In hoger beroep heeft appellante haar (primaire) standpunt gehandhaafd dat zij haar sollicitatieverplichting niet heeft geschonden omdat het Uwv is uitgegaan van een verkeerde beoordelingsperiode (‘referteperiode’). Zij heeft ook haar (subsidiaire) standpunt gehandhaafd dat zij erop mocht vertrouwen dat zij niets fout had gedaan, omdat het Uwv in het werkplan heeft bevestigd dat zij geen consequenties zou verbinden aan het niet viermaal per maand solliciteren.
3.2.
Het Uwv heeft bevestiging van de aangevallen uitspraak bepleit.
4. De Raad komt tot de volgende beoordeling.
4.1.
Het oordeel en de overwegingen van de rechtbank over de vierwekenperiode en het vertrouwensbeginsel worden onderschreven, zodat wordt volstaan met daarnaar te verwijzen. Wat appellante in hoger beroep heeft aangevoerd, vormt een herhaling van wat zij in beroep heeft aangevoerd en is door de rechtbank op goede gronden verworpen. Daaraan wordt het volgende toegevoegd.
4.2.
De hoogte en de duur van de maatregel zijn in overeenstemming met de in de aangevallen uitspraak onder 5 tot en met 8 genoemde regelgeving. Het enkele feit dat appellante visusklachten heeft, betekent niet dat zij niet in staat was om aan haar sollicitatieverplichting te voldoen. Ook overigens valt niet in te zien waarom appellante niet in staat zou zijn geweest om in de in deze zaak in geding zijnde periode te solliciteren, temeer nu appellante op
10 februari 2016, een dag na de betreffende periode, twee sollicitaties heeft verricht. Van verminderde verwijtbaarheid, op grond waarvan het Uwv had kunnen volstaan met het opleggen van een lagere maatregel, is dan ook geen sprake.
4.3.
De overwegingen in 4.1 en 4.2 leiden tot de conclusie dat het hoger beroep niet slaagt. De aangevallen uitspraak zal worden bevestigd.

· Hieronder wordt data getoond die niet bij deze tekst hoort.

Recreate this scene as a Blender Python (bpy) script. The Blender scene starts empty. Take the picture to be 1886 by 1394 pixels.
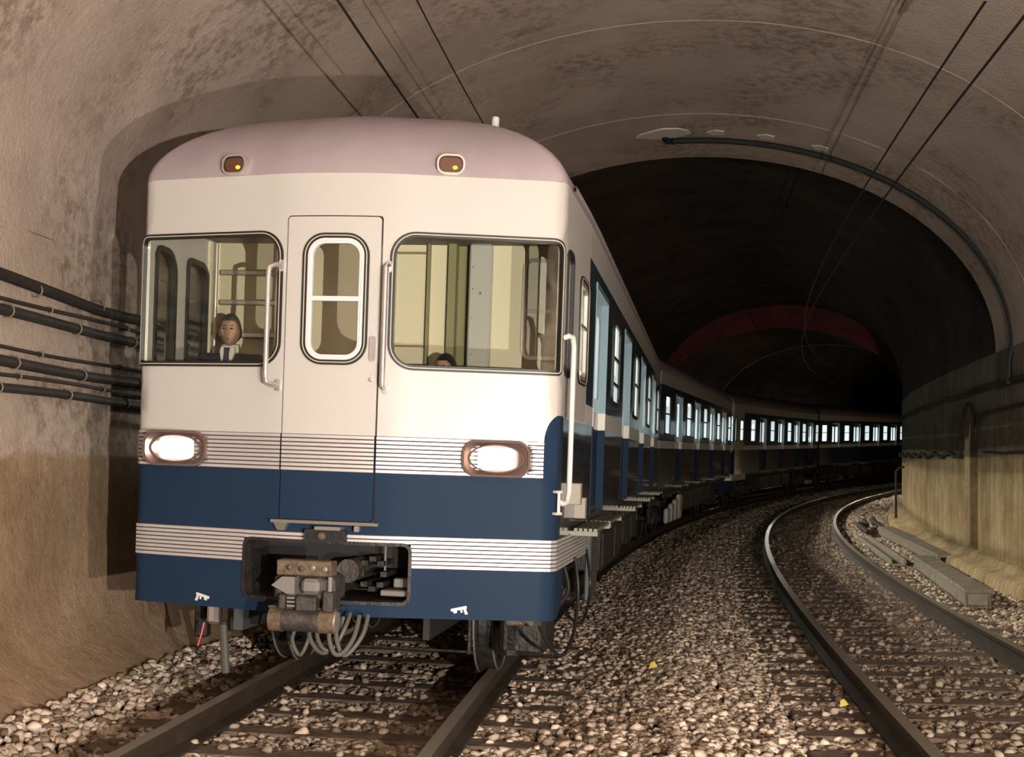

5. Voor een veroordeling in de proceskosten bestaat geen aanleiding.

BESLISSING

De Centrale Raad van Beroep bevestigt de aangevallen uitspraak.
Deze uitspraak is gedaan door M.C. Bruning als voorzitter en M. Greebe en
C.C.W. Lange als leden, in tegenwoordigheid van J.R. Trox als griffier. De beslissing is uitgesproken in het openbaar op 21 november 2018.